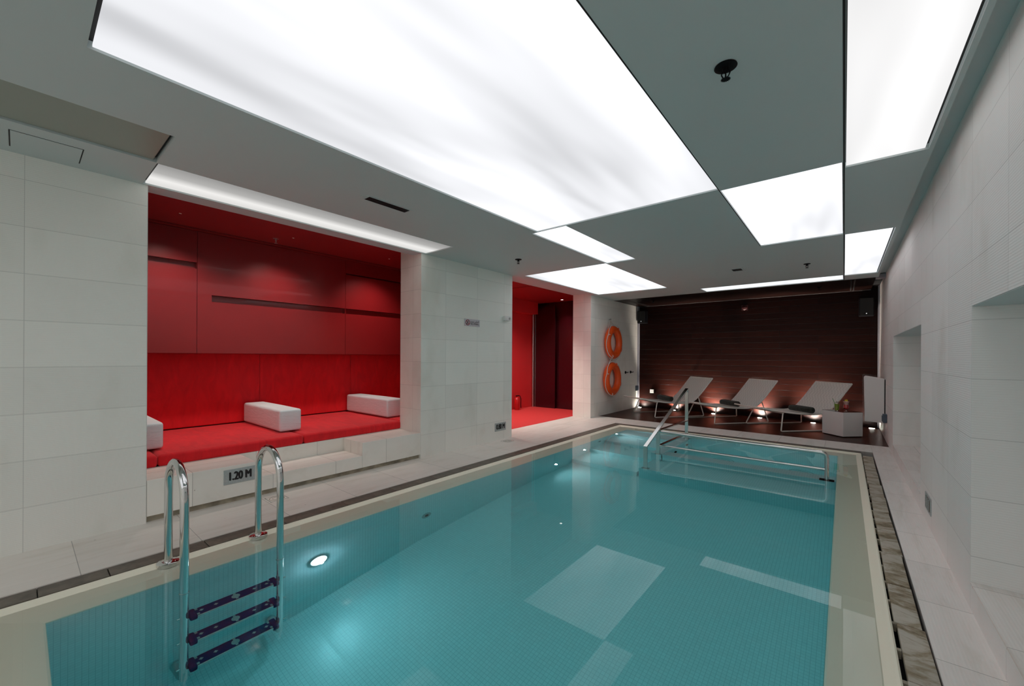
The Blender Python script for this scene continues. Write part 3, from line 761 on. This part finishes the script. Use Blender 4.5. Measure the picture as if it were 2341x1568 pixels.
bb = B(); bb.tube([(P2[0] + .02, P2[1], .255), (-1.0, P2[1] + .008, .247), (-.19, P4[1], .240), (-.158, P4[1], .232), (-.143, P4[1], .212), (P4[0], P4[1], .18), (P4[0], P4[1], -.15)], .021, 12); obj('tub_rail', bb, 'steel', hr, True)
bb = B(); bb.tube([(P2[0] + .02, P2[1], .063), (-.15, P4[1], .058)], .015, 12); obj('lower_bar', bb, 'steel', hr, True)
bb = B(); bb.box(-.205, -.075, P4[1] - .045, P4[1] + .045, -.15, -.138); obj('foot_plate', bb, 'blackplastic', hr)

# ================================================================== SIGNS AND FITTINGS ON THE LEFT WALL
def on_left(me, x, y, z, sx=1., sz=1.):
    """place flat lettering (x right, y up) on a wall that faces +X: reading direction is +Y"""
    me.transform(Matrix(((0, 0, 1, x), (sx, 0, 0, y), (0, sz, 0, z), (0, 0, 0, 1))))
    bb = B(); bb.bm.from_mesh(me); bpy.data.meshes.remove(me); return bb
def fatten(bb, d):
    bmesh.ops.remove_doubles(bb.bm, verts=bb.bm.verts[:], dist=1e-6); return bb
def depth_sign(y0, y1, z0, z1, txt, label, size, sx):
    t = thing('depth_sign', label, 'sign', (XL, (y0 + y1) / 2, z0))
    bb = B(); bb.box(XL, XL + .006, y0, y1, z0, z1); obj('plate', bb, 'signplate', t, bevel=.001)
    c = bpy.data.curves.new('lettering', 'FONT'); c.body = txt; c.size = size; c.extrude = .0007; c.align_x = 'CENTER'; c.align_y = 'CENTER'
    o = bpy.data.objects.new('lettering', c); COL.objects.link(o)
    dg = bpy.context.evaluated_depsgraph_get(); dg.update(); me = bpy.data.meshes.new_from_object(o.evaluated_get(dg)); bpy.data.objects.remove(o); bpy.data.curves.remove(c)
    bb = B()
    for k, (du, dv) in enumerate(((-.0045, 0), (.0045, 0), (-.002, .003), (.002, -.003), (0, 0))):      # heavy stencil strokes
        m2 = me.copy(); m2.transform(Matrix.Translation((du / sx, dv, .00002 * k)))
        m2.transform(Matrix(((0, 0, 1, XL + .0068), (sx, 0, 0, (y0 + y1) / 2), (0, 1, 0, (z0 + z1) / 2), (0, 0, 0, 1)))); bb.bm.from_mesh(m2); bpy.data.meshes.remove(m2)
    obj('lettering', bb, 'ink', t, label='black depth lettering', clean=False)
    for yy in (y0 + .014, y1 - .014):
        bb = B(); bb.lathe([(0, .0085), (.004, .007), (.004, .005)], (XL, yy, (z0 + z1) / 2 + .03), 10, 'x'); obj('screw', bb, 'satin', t)
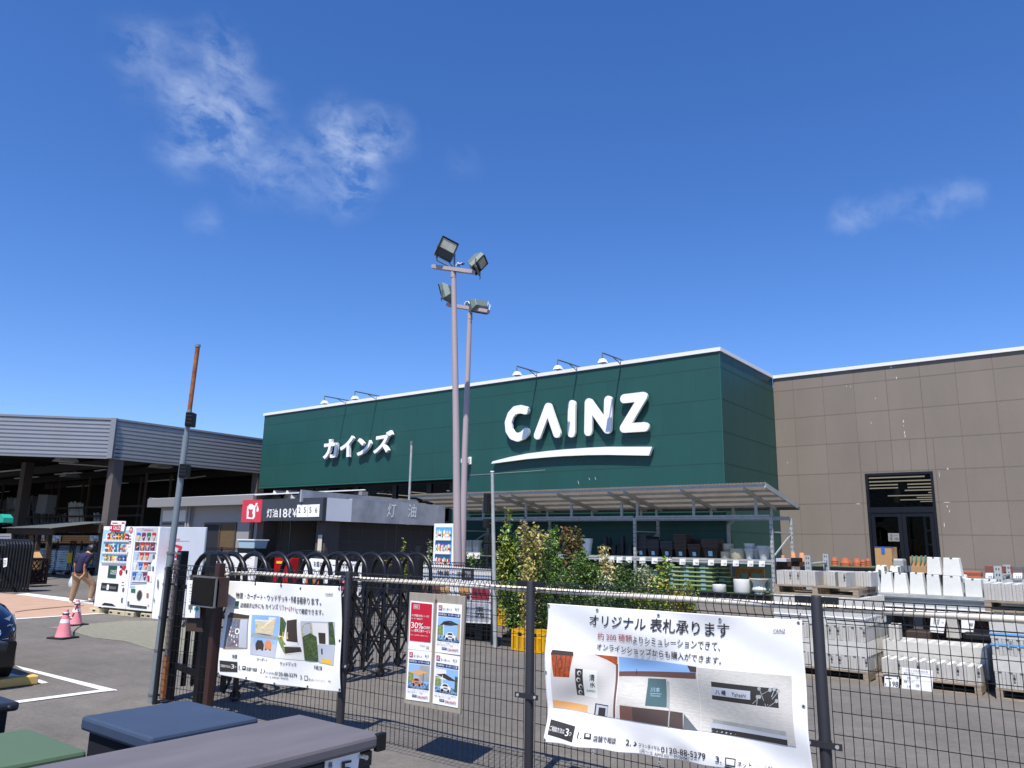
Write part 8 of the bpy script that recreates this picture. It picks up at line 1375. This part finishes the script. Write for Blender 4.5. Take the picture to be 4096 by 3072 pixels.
# terracotta table, boxes, uprights
YC = 16.0; zc0 = onY(z3(800, 838), YC).z; b_ = MB(); a, b = onY(z3(430, 838), YC), onY(z3(1000, 838), YC); b_.box(a.x, YC, zc0-.02, b.x, YC+1.2, zc0, 'planter_green'); b_.box(a.x, YC, zc0-.14, b.x, YC+.03, zc0-.02, 'black'); b_.box(a.x, YC+.03, gz(YC), a.x+.1, YC+.2, zc0-.02, 'black'); b_.box(b.x-.1, YC+.03, gz(YC), b.x, YC+.2, zc0-.02, 'black'); tag(b_.build('pot_table', org=a), 'low black table with green mat holding terracotta pots', 'table')
def tpot(px, Y, z0, label, n=1, m='terra', inv=False):
    x0, x1, yt, yb = px; a, b = onY(z3(x0, yb), Y), onY(z3(x1, yb), Y); w_ = (b.x-a.x)/2; cx = (a.x+b.x)/2; h = onY(z3(x0, yt), Y).z-onY(z3(x0, yb), Y).z; g_ = 'terracotta pots'
    if inv: b_ = MB(); b_.lathe([(w_, 0), (w_, h*.12), (w_*.9, h*.12), (w_*.62, h*.97), (w_*.5, h), (0, h)], (cx, Y+.2, z0), m, 20); tag(b_.build('terracotta_pot', org=(cx, Y+.2, z0), smooth=True, angle=50), label, 'pot', g_); return
    hp = w_*1.15; dz = (h-hp)/max(1, n-1) if n > 1 else 0
    for i in range(n):
        z_ = z0+(dz*i if n > 1 else 0); b_ = MB(); b_.lathe([(w_, z_), (w_, z_+hp*.2), (w_*.92, z_+hp*.2), (w_*.68, z_+hp), (0, z_+hp)], (cx, Y+.2, 0), m, 20); tag(b_.build('terracotta_pot', org=(cx, Y+.2, z_), smooth=True, angle=50), label+(', one of a nested stack' if n > 1 else ''), 'pot', g_)
for px, Y, n, m, inv, lb in (((632, 692, 760, 828), 16.1, 3, 'terra', False, 'red terracotta pot in the leftmost group beside the upright'), ((705, 790, 770, 835), 16.0, 4, 'terra', False, 'red terracotta pot in the front stack, second group'), ((728, 805, 757, 800), 16.5, 2, 'terra', False, 'red terracotta pot behind the second group'), ((808, 878, 767, 832), 16.0, 4, 'terra', False, 'red terracotta pot in the widest right hand stack'), ((872, 912, 778, 836), 15.95, 3, 'terra', False, 'small red terracotta pot in the narrow stack'), ((912, 955, 770, 836), 16.1, 4, 'terra', False, 'red terracotta pot in the rightmost stack')): tpot(px, Y, zc0, lb, n, m, inv)
zt3 = onY(z3(330, 800), 17.2).z
for px, lb in (((222, 262, 727, 775), 'pale upturned terracotta pot just right of the rack post'), ((303, 352, 727, 800), 'pale upturned terracotta pot, middle of three'), ((370, 425, 727, 800), 'pale upturned terracotta pot, rightmost of three')): tpot(px, 17.2, zt3, lb, 1, 'terra_l', True)
b_ = MB(); a, b = onY(z3(200, 800), 17.1), onY(z3(440, 805), 17.1); b_.box(a.x, 17.1, zt3-.1, b.x, 17.9, zt3, 'wood_dark'); b_.box(a.x, 17.1, gz(17.1), a.x+.1, 17.9, zt3-.1, 'black'); b_.box(b.x-.1, 17.1, gz(17.1), b.x, 17.9, zt3-.1, 'black'); tag(b_.build('wooden_shelf', org=a), 'dark wooden shelf under the pale upturned terracotta pots', 'shelf')
def zbox(px, Y, dep, m, name, label, cat, bev=.004): a, b = onY(z3(px[0], px[3]), Y), onY(z3(px[1], px[2]), Y); b_ = MB(); b_.box(a.x, Y, a.z, b.x, Y+dep, b.z, m); return tag(b_.build(name, org=a, bevel=bev), label, cat), a, b
zbox((210, 292, 775, 800), 17.0, .3, 'panel_white', 'clear_tray', 'clear plastic tray in front of the pale terracotta pots', 'tray')
zbox((330, 388, 770, 800), 17.0, .3, 'black', 'black_tray', 'black plastic tray in front of the pale terracotta pots', 'tray')
o, a, b = zbox((1012, 1140, 682, 782), 15.2, .45, 'cardboard', 'cardboard_box', 'upper cardboard box sealed with blue tape by the glass door', 'box'); b_ = MB(); b_.box(a.x-.003, 15.19, b.z-.001, b.x+.003, 15.4, b.z+.004, 'tape_blue'); b_.box((a.x+b.x)/2-.03, 15.193, b.z-.12, (a.x+b.x)/2+.03, 15.198, b.z, 'tape_blue'); b_.build('tape', o)
b_ = MB(); b_.text('◇', [V((a.x+.15, 15.196, a.z+.06)), V((b.x-.15, 15.196, a.z+.06)), V((b.x-.15, 15.196, a.z+.14)), V((a.x+.15, 15.196, a.z+.14))], 'bronze'); b_.build('printing', o)
zbox((1018, 1145, 784, 870), 15.2, .45, 'cardboard', 'cardboard_box', 'lower cardboard box under the blue taped one', 'box'); zbox((1148, 1235, 778, 870), 15.3, .3, 'galv', 'silver_bag', 'crumpled silver plastic bag beside the cardboard boxes', 'bag', .03)
o, a, b = zbox((1295, 1420, 762, 835), 15.2, .4, 'cardboard', 'cardboard_box', 'open cardboard box with green stakes sticking out', 'box'); zbox((1292, 1418, 838, 890), 15.15, .45, 'cardboard', 'cardboard_box', 'lower right cardboard box under the one with green stakes', 'box')
for i, x in enumerate((1302, 1335, 1375, 1408)): a, b = onY(z3(x, 808), 15.17), onY(z3(x+9, 752), 15.15); b_ = MB(); b_.bar(a, b, .02, .02, 'grn_stick'); tag(b_.build('green_stake', org=a), ('leftmost green stake in the open cardboard box', 'second green stake in the open cardboard box', 'third green stake in the open cardboard box', 'rightmost green stake in the open cardboard box')[i], 'stake', 'green stakes in the box')
for (x0, x1, y0, y1, Y, lb) in ((443, 485, 750, 835, 13.4, 'left galvanised upright stub behind the upper pallet'), (592, 630, 738, 830, 14.4, 'second galvanised upright stub behind the upper pallet'), (1975, 2027, 836, 935, 13.4, 'galvanised upright stub left of the two by the paving bricks'), (2050, 2102, 826, 930, 14.4, 'galvanised upright stub right of the two by the paving bricks')):
    a, b = onY(z3(x0, y1), Y), onY(z3(x1, y0), Y); b_ = MB(); b_.box(a.x, Y, gz(Y), b.x, Y+.06, b.z, 'galv'); [b_.box(a.x+(b.x-a.x)*k, Y-.002, b.z-.06-j*.08, a.x+(b.x-a.x)*(k+.14), Y, b.z-.03-j*.08, 'ink') for k in (.25, .6) for j in range(4)]; tag(b_.build('rack_upright', org=a), lb, 'rack post', 'galvanised upright stubs')
for i, (x0, x1, y) in enumerate(((487, 612, 812), (2027, 2085, 908))): b_ = MB(); b_.tube([onY(z3(x0, y+6), 13.45), onY(z3(x1, y-5), 14.4)], .022, 'galv', 8); tag(b_.build('brace_tube', org=onY(z3(x0, y), 13.45)), ('galvanised tube joining the left upright stubs', 'galvanised tube joining the right upright stubs')[i], 'tube')
def tiles(px, Y, m, n, label, m2=None):
    a, b = onY(z3(px[0], px[3]), Y), onY(z3(px[1], px[2]), Y); h = (b.z-a.z)/n; w_ = b.x-a.x
    for i in range(n): b_ = MB(); j_ = rnd(-.008, .008); b_.box(a.x+j_, Y, a.z+h*i, b.x+j_, Y+.2, a.z+h*(i+.9), m if (i % 3 or not m2) else m2); tag(b_.build('paving_brick', org=(a.x, Y, a.z+h*i)), label, 'brick', 'paving bricks on the right shelf')
tiles((1898, 1976, 836, 892), 13.6, 'brick_red', 6, 'reddish paving brick in the stack above the 351 price card', 'brick_dark'); tiles((2030, 2048, 838, 895), 13.9, 'brick_red', 5, 'reddish paving brick between the two uprights'); tiles((2105, 2120, 838, 895), 13.8, 'brick_red', 5, 'reddish paving brick beside the right upright'); tiles((2120, 2196, 842, 895), 13.6, 'galv_dark', 6, 'grey blue paving brick in the rightmost stack', 'brick_red'); tiles((1716, 1862, 880, 925), 13.9, 'brick_red', 4, 'loose reddish roof tile pile left of the paving bricks', 'terra')
a, b = onY(z3(1700, 935), 13.55), onY(z3(2300, 935), 13.55); b_ = MB(); b_.box(a.x, 13.55, a.z-.06, b.x, 14.2, a.z-.0, 'galv'); b_.box(a.x, 13.6, gz(13.6), a.x+.08, 14.1, a.z-.06, 'galv_dark'); b_.box(b.x-.08, 13.6, gz(13.6), b.x, 14.1, a.z-.06, 'galv_dark'); tag(b_.build('brick_shelf', org=a), 'galvanised shelf under the paving bricks at the right', 'shelf')
for x, s, lb in ((1936, '351', 'price card 351 under the reddish paving bricks'), (2160, '322', 'price card under the grey paving bricks')): card(x, 913, s, 13.5, lb, z3, 36, 22, 'price cards at the paving bricks')
# dark brick stack, cards and tapered stones in the shade under the beam table
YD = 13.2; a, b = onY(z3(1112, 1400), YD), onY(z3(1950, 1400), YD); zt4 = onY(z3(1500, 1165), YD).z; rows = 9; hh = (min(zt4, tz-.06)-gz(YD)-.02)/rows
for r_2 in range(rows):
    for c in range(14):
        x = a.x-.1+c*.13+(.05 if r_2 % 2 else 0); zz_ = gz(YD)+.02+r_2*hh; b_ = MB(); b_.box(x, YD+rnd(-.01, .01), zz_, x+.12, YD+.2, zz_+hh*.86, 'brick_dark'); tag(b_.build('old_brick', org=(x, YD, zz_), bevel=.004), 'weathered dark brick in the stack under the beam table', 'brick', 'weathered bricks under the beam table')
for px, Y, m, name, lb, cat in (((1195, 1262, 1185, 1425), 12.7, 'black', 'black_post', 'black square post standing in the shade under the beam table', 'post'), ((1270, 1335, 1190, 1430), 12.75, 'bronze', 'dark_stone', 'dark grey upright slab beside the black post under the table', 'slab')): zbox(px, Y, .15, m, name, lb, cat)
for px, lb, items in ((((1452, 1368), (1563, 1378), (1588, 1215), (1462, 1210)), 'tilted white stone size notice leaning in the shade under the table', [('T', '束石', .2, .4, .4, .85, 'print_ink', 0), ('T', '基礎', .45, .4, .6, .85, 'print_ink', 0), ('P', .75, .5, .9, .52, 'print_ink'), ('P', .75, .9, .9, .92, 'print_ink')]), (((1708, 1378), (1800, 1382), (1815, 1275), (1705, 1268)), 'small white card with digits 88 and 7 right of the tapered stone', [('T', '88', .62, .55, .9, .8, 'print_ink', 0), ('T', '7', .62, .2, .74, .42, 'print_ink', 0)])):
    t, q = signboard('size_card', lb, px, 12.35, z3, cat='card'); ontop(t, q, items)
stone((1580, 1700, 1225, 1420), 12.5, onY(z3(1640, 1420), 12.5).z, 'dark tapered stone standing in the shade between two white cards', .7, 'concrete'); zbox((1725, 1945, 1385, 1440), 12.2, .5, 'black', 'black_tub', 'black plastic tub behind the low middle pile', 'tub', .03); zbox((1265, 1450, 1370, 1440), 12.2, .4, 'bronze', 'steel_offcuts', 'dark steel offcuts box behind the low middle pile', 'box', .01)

for o in SC.objects:
    if 'label' in o.keys() and (lwords(o['label']) > 16 or lwords(o['label']) < 4): print('LABEL', o.name, lwords(o['label']), o['label'])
┄┄┄┄┄┄┄┄┄┄
# [Work to be completed]
Only the number is wanted: how many lines of the material contain the word "small"?

# [Result]
2